CCCCLXXXIII (F IV, 8)
TO M. CLAUDIUS MARCELLUS[1] (AT MITYLENE)
Rome (September)
I do not venture to advise a man of your consummate
wisdom, nor to offer encouragement to a man of the highest
spirit and the most conspicuous gallantry—certainly not to
console him in any way whatever. For if you bear what has
happened as I am told you do, I ought rather to congratulate
you on your manliness than console your sorrow. But if
these great disasters to the state are breaking your heart, I
have no ingenuity to spare for finding consolations for you,
when I cannot console myself. All that remains, therefore,
for me to do is at every point so to display and guarantee
my services, and to be in such a way ready to undertake
whatever your friends may wish, as to shew that I hold
myself your debtor not only for everything that is within my
power to do, but also for what is beyond it.

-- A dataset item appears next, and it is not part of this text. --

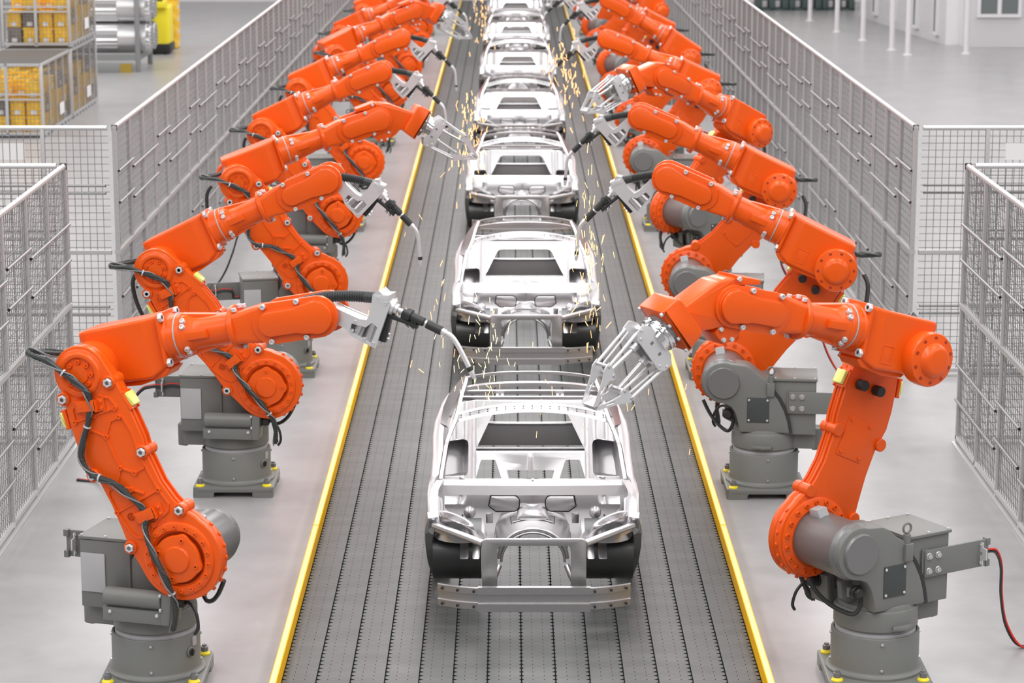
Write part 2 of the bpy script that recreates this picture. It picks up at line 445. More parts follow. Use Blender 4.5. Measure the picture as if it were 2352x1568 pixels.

Nevertheless,
please to consider that in what follows I have given you a
warning, or (if you like) expressed an opinion, or from
affection for you have been unable to refrain from saying—that
you, as I do myself, should make up your mind, if there
is to be a republic at all, that the first place in it is your
due in everybody's judgment as well as in actual fact, though
you are necessarily yielding to the circumstances of the hour:
but if there is none, that after all this is the place best fitted
for living even in exile. For if we are seeking freedom, what
place is free from the master's hand? But if all we want is
some place, no matter of what sort, what residence is
pleasanter than one's own home? But believe me, even the
- ↑ M. Claudius Marcellus, consul B.C. 51, though he had offended Cæsar by his action as to the magistrate at Comum (vol. ii., p. 30), and had been with Pompey in Epirus, had been since Pompey's defeat living at Mitylene unmolested. It was on his recall that Cicero delivered the speech (pro Marcello) in the senate this year. See pp. 136-137.